── Dataset extract ──

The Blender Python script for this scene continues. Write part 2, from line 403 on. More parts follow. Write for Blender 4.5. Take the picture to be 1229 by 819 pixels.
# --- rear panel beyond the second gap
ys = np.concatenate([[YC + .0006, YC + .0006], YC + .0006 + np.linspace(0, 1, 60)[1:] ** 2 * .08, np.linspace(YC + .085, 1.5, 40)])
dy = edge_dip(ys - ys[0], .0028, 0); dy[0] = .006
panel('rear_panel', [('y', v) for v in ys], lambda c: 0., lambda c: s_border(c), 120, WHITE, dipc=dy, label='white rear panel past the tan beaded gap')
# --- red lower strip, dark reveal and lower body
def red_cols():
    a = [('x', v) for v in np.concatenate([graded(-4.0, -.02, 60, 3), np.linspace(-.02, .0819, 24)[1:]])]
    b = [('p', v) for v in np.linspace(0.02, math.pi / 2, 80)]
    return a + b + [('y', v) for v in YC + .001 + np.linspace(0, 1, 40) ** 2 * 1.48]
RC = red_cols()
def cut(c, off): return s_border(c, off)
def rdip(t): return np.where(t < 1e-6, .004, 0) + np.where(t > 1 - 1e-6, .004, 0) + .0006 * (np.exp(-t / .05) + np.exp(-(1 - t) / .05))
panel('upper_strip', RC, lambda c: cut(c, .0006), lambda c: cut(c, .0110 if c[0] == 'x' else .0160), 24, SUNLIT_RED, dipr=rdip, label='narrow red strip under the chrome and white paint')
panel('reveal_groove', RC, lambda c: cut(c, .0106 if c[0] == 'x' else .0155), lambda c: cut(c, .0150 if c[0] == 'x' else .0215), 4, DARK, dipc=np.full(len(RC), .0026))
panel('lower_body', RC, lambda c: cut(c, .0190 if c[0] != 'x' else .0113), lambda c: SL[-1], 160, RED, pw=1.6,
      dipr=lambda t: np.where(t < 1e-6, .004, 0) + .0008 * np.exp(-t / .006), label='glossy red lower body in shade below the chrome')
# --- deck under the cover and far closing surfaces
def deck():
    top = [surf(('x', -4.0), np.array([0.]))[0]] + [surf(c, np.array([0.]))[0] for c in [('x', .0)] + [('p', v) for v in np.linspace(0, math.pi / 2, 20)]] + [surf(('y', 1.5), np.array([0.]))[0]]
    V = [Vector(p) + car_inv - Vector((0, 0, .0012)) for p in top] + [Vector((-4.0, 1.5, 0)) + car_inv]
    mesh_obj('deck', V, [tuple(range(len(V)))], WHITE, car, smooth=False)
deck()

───

Repeat the lines above exactly.

The Blender Python script for this scene continues. Write part 2, from line 403 on. More parts follow. Write for Blender 4.5. Take the picture to be 1229 by 819 pixels.
# --- rear panel beyond the second gap
ys = np.concatenate([[YC + .0006, YC + .0006], YC + .0006 + np.linspace(0, 1, 60)[1:] ** 2 * .08, np.linspace(YC + .085, 1.5, 40)])
dy = edge_dip(ys - ys[0], .0028, 0); dy[0] = .006
panel('rear_panel', [('y', v) for v in ys], lambda c: 0., lambda c: s_border(c), 120, WHITE, dipc=dy, label='white rear panel past the tan beaded gap')
# --- red lower strip, dark reveal and lower body
def red_cols():
    a = [('x', v) for v in np.concatenate([graded(-4.0, -.02, 60, 3), np.linspace(-.02, .0819, 24)[1:]])]
    b = [('p', v) for v in np.linspace(0.02, math.pi / 2, 80)]
    return a + b + [('y', v) for v in YC + .001 + np.linspace(0, 1, 40) ** 2 * 1.48]
RC = red_cols()
def cut(c, off): return s_border(c, off)
def rdip(t): return np.where(t < 1e-6, .004, 0) + np.where(t > 1 - 1e-6, .004, 0) + .0006 * (np.exp(-t / .05) + np.exp(-(1 - t) / .05))
panel('upper_strip', RC, lambda c: cut(c, .0006), lambda c: cut(c, .0110 if c[0] == 'x' else .0160), 24, SUNLIT_RED, dipr=rdip, label='narrow red strip under the chrome and white paint')
panel('reveal_groove', RC, lambda c: cut(c, .0106 if c[0] == 'x' else .0155), lambda c: cut(c, .0150 if c[0] == 'x' else .0215), 4, DARK, dipc=np.full(len(RC), .0026))
panel('lower_body', RC, lambda c: cut(c, .0190 if c[0] != 'x' else .0113), lambda c: SL[-1], 160, RED, pw=1.6,
      dipr=lambda t: np.where(t < 1e-6, .004, 0) + .0008 * np.exp(-t / .006), label='glossy red lower body in shade below the chrome')
# --- deck under the cover and far closing surfaces
def deck():
    top = [surf(('x', -4.0), np.array([0.]))[0]] + [surf(c, np.array([0.]))[0] for c in [('x', .0)] + [('p', v) for v in np.linspace(0, math.pi / 2, 20)]] + [surf(('y', 1.5), np.array([0.]))[0]]
    V = [Vector(p) + car_inv - Vector((0, 0, .0012)) for p in top] + [Vector((-4.0, 1.5, 0)) + car_inv]
    mesh_obj('deck', V, [tuple(range(len(V)))], WHITE, car, smooth=False)
deck()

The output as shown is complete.